Soon there will be a final battle between people and Martians. Spies of people found out that the Martians had $n$ soldiers left. It also turned out that people as well as the Martians had exactly $n$ fighters. 

According to the experience of past battles, people know that only one Martian with the number $i$ can defeat an $i$-th person.

The commander decided to build in a line of people. Learning Martians plans, the commander found out that a man with $i$-th position in the line will fight with Martian number $a_i$. People will win only if each of the fighters is guaranteed to win in their battle.

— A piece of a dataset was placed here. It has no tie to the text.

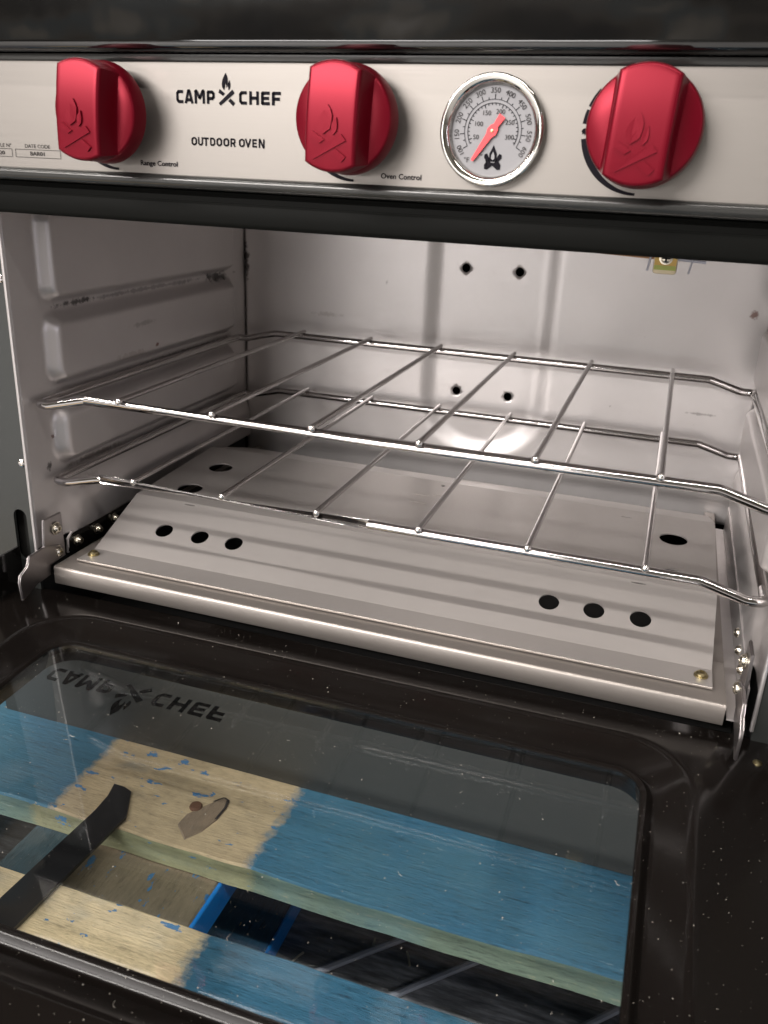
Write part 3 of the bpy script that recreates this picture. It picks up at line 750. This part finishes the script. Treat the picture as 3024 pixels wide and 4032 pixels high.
IY = PY - 0.00025
def front3(y): return lambda p: Vector((p[0], y, p[1]))
part('brand_logo', poly_bm(logo_polys(0.0846, 0.1561, 0.0533), front3(IY)), M_ink, panel, smooth=False)
s_ = 0.0381 / 955.0; polys = []
for ch, a, b_ in (('O', 380, 455), ('U', 468, 535), ('T', 540, 610), ('D', 628, 697), ('O', 712, 787), ('O', 803, 880), ('R', 895, 965), ('O', 1005, 1082), ('V', 1085, 1162), ('E', 1177, 1237), ('N', 1258, 1335)):
    polys += letter_polys(ch, 0.0655 + (a - 380) * s_, (b_ - a) * s_, 93 * s_, 0.1355, 0.21)
part('product_lettering', poly_bm(polys, front3(IY)), M_ink, panel, smooth=False)
panel_text('Range Control', 0.0372, 0.0576, 0.1258, 0.0022, IY, panel, M_ink, 0.022)
panel_text('Oven Control', 0.1606, 0.1794, 0.1250, 0.0022, IY, panel, M_ink, 0.022)
panel_text('DATE CODE', -0.0300, -0.0150, 0.1313, 0.0017, IY, panel, M_grey_ink)
panel_text('BAR01', -0.0272, -0.0186, 0.1278, 0.0018, IY, panel, M_grey_ink, 0.012)
panel_text('LE Nº', -0.0452, -0.0384, 0.1313, 0.0017, IY, panel, M_grey_ink)
panel_text('20', -0.0462, -0.0430, 0.1277, 0.0018, IY, panel, M_grey_ink, 0.012)
def frame_rect(x0, x1, z0, z1, t=0.00022):
    bm = bmesh.new()
    for q in ((x0, x1, z0, z0 + t), (x0, x1, z1 - t, z1), (x0, x0 + t, z0 + t, z1 - t), (x1 - t, x1, z0 + t, z1 - t)):
        flat(bm, [(q[0], q[2]), (q[1], q[2]), (q[1], q[3]), (q[0], q[3])], front3(IY))
    return bm
part('number_box', frame_rect(-0.0363, -0.0089, 0.1267, 0.1306), M_grey_ink, panel, smooth=False)
part('number_box', frame_rect(-0.0600, -0.0382, 0.1267, 0.1306), M_grey_ink, panel, smooth=False)
def arc_poly(cx, cz, r, a0, a1, w0, w1, n=28):
    bm = bmesh.new(); prev = None
    for k in range(n + 1):
        t = k / n; a = R(a0 + (a1 - a0) * t); wd = w0 + (w1 - w0) * t
        p = [bm.verts.new((cx + (r - wd) * math.cos(a), IY, cz + (r - wd) * math.sin(a))), bm.verts.new((cx + r * math.cos(a), IY, cz + r * math.sin(a)))]
        if prev: bm.faces.new((prev[0], prev[1], p[1], p[0]))
        prev = p
    return bm
KX = [0.0255, 0.1485, 0.2715]; KZ = 0.1478
for kx in KX:
    cxr, czr = kx - 0.0012, 0.1470
    part('dial_arc', arc_poly(cxr, czr, 0.0240, 188, 271, 0.0036, 0.0010), M_ink, panel, smooth=False)
    part('dial_arc', arc_poly(cxr, czr, 0.0240, 161, 174, 0.0020, 0.0026), M_ink, panel, smooth=False)
    part('dial_arc', arc_poly(cxr, czr, 0.0240, 140, 158, 0.0012, 0.0019), M_ink, panel, smooth=False)
    st = [(cxr - 0.0226 + (0.0014 if k % 2 == 0 else 0.0006) * math.cos(math.pi * k / 8), czr - 0.0006 + (0.0014 if k % 2 == 0 else 0.0006) * math.sin(math.pi * k / 8)) for k in range(16)]
    part('ignition_star', poly_bm([st], front3(IY)), M_ink, panel, smooth=False)
panel_text('o', 0.0178, 0.0190, 0.1690, 0.0016, IY, panel, M_ink)

# --- knobs
def knob_bm():
    bm = bmesh.new()
    lathe(bm, [(0, -0.0092), (0.010, -0.0092), (0.0218, -0.0090), (0.0222, -0.0094), (0.0222, -0.0102), (0.0216, -0.0172), (0.0213, -0.0180), (0.0206, -0.0186), (0.012, -0.0190), (0, -0.0190)], 72)
    # neck
    lathe(bm, [(0.009, 0.0), (0.009, -0.0095)], 24)
    # grip: straight sides, arched ends, drafted, crowned face
    NS, NT = 14, 26
    def P(s_, t_, hw, rr, y):
        x = s_ * hw; z = t_ * math.sqrt(rr * rr - x * x)
        yy = y + (0.0016 * (z / 0.021) ** 2 if y < -0.025 else 0)
        return (x, yy, z)
    S = [-1 + 2 * k / NS for k in range(NS + 1)]; TT = [-1 + 2 * k / NT for k in range(NT + 1)]
    border = [(v, -1) for v in S] + [(1, v) for v in TT[1:]] + [(v, 1) for v in S[::-1][1:]] + [(-1, v) for v in TT[::-1][1:-1]]
    layers = [(0.0136, 0.0215, -0.0180), (0.0131, 0.0215, -0.0190), (0.0127, 0.0214, -0.0202), (0.0122, 0.0214, -0.0225), (0.0118, 0.0213, -0.0255), (0.0115, 0.0213, -0.0282), (0.0114, 0.0213, -0.0293),
              (0.0112, 0.0211, -0.0301), (0.0108, 0.0208, -0.0307), (0.0103, 0.0203, -0.0310), (0.0097, 0.0197, -0.0311)]
    prev = None
    for hw, rr, y in layers:
        ring = [bm.verts.new(P(a, b, hw, rr, y)) for a, b in border]
        if prev:
            for k in range(len(ring)): bm.faces.new((prev[k], prev[(k + 1) % len(ring)], ring[(k + 1) % len(ring)], ring[k]))
        prev = ring
    key = {q: v for q, v in zip(border, prev)}
    hw, rr, y = layers[-1]
    G = [[key.get((a, b)) or bm.verts.new(P(a, b, hw, rr, y)) for b in TT] for a in S]
    for a in range(NS):
        for b in range(NT): bm.faces.new((G[a][b], G[a + 1][b], G[a + 1][b + 1], G[a][b + 1]))
    return bm
kn_me = tomesh('control_knob', knob_bm(), True, 40)
em_s = 0.0160 / 210.0
em_me = None
for i, (kx, tilt) in enumerate(zip(KX, (5.0, 3.0, 3.0))):
    k = part('control_knob', kn_me, M_red, OV, (kx, PY, KZ)); k.rotation_euler = (0, R(tilt), 0)
    k['label'] = ['red control knob left of the logo, over Range Control', 'red control knob left of the thermometer, over Oven Control', 'red control knob right of the thermometer'][i]
    if em_me is None:
        bm = poly_bm([[(x, y * 0.8) for x, y in q] for q in emblem_polys(0, 0, em_s)], lambda p: Vector((p[0], -0.0311 + 0.0016 * ((p[1] - 0.0116) / 0.021) ** 2 + 0.0006, p[1])), (0, -0.0015, 0))
        em_me = tomesh('emblem', bm, False)
    e = link('emblem', em_me, M_red, k, (-0.0006, 0.0, -0.0116))

# --- thermometer
TX, TZ = 0.2098, 0.1456
bm = bmesh.new()
lathe(bm, [(0.0176, -0.0012), (0.0178, -0.0030), (0.0184, -0.0046), (0.0192, -0.0052), (0.0206, -0.0058), (0.0214, -0.0057), (0.0219, -0.0050), (0.0220, -0.0038), (0.0216, -0.0026), (0.0216, 0.0)], 72, 'y')
th = part('thermometer', bm, M_bezel, OV, (TX, PY, TZ), angle=60)
th['label'] = 'round oven thermometer with red needle and bright steel rim'
bm = bmesh.new(); lathe(bm, [(0, -0.0014), (0.0177, -0.0014)], 60, 'y')
part('dial_face', bm, M_dial, th, (TX, PY, TZ))
DY = PY - 0.00165
def dial_pt(r, deg): return (TX + r * math.cos(R(deg)), TZ + r * math.sin(R(deg)))
bm = bmesh.new()
def dline(r0, r1, deg, wd):
    a = R(deg); d = Vector((math.cos(a), math.sin(a))); nn = Vector((-d.y, d.x)) * wd / 2
    c = Vector((TX, TZ))
    flat(bm, [tuple(c + d * r0 - nn), tuple(c + d * r1 - nn), tuple(c + d * r1 + nn), tuple(c + d * r0 + nn)], front3(DY))
def darc(r, a0, a1, wd, n=40):
    for k in range(n):
        p = [a0 + (a1 - a0) * k / n, a0 + (a1 - a0) * (k + 1) / n]
        flat(bm, [dial_pt(r - wd / 2, p[0]), dial_pt(r - wd / 2, p[1]), dial_pt(r + wd / 2, p[1]), dial_pt(r + wd / 2, p[0])], front3(DY))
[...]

Firstly commander put the $i$-th person on the $i$-th position int the line. After that, he realized that he had little time before the battle, and that people can lose if the line is not rebuilt. In one second he can move a person from the last place to the beginning of the line, after this operation this fighter is in the first position, and the position number of each of the other fighters is increased by $1$. 

Help him to find out the minimal time he can rebuild the line so that people will win.

입력

The first line contains an integer $n$ --- the number of fighters of each side ($1 \le n \le 2\cdot10^5$).

The second line contains $n$ distinct integers $a_1, a_2, \ldots, a_n$, where $a_i$ is the number of the Martian with whom the person from the $i$-th position in the line will fight ($1 \le a_i \le n$, if $i \ne j$, then $a_i \ne a_j$).

출력

Output a single number $k$ --- the minimum number of seconds for which the commander can rebuild the line so that people will win. If people can not defeat the Martians, print the number <<$-1$>>.

예제 입력 1

5
1 4 2 3 5

예제 출력 1

2

예제 입력 2

5
1 3 5 2 4

예제 출력 2

-1

힌트

In the first example, initially the fighters stand opposite each other in the following way:

$$ \begin{matrix} \text{Martians:}&1&4&2&3&5\\ \text{People:}    &1&2&3&4&5\\ \end{matrix} $$

People lose, as the Martians number $1$ and $5$ win their fights. After the first move, the line of the fighters changes to this line:

$$ \begin{matrix} \text{Martians:}&1&4&2&3&5\\ \text{People:}    &5&1&2&3&4\\ \end{matrix} $$

Now the Martians $2$ and $3$ win their battle, so commander need to move the last person to the beginning of the line again. After it, the line of the fighters becomes such that all people win their fight.

$$ \begin{matrix} \text{Martians:}&1&4&2&3&5\\ \text{People:}    &4&5&1&2&3\\ \end{matrix} $$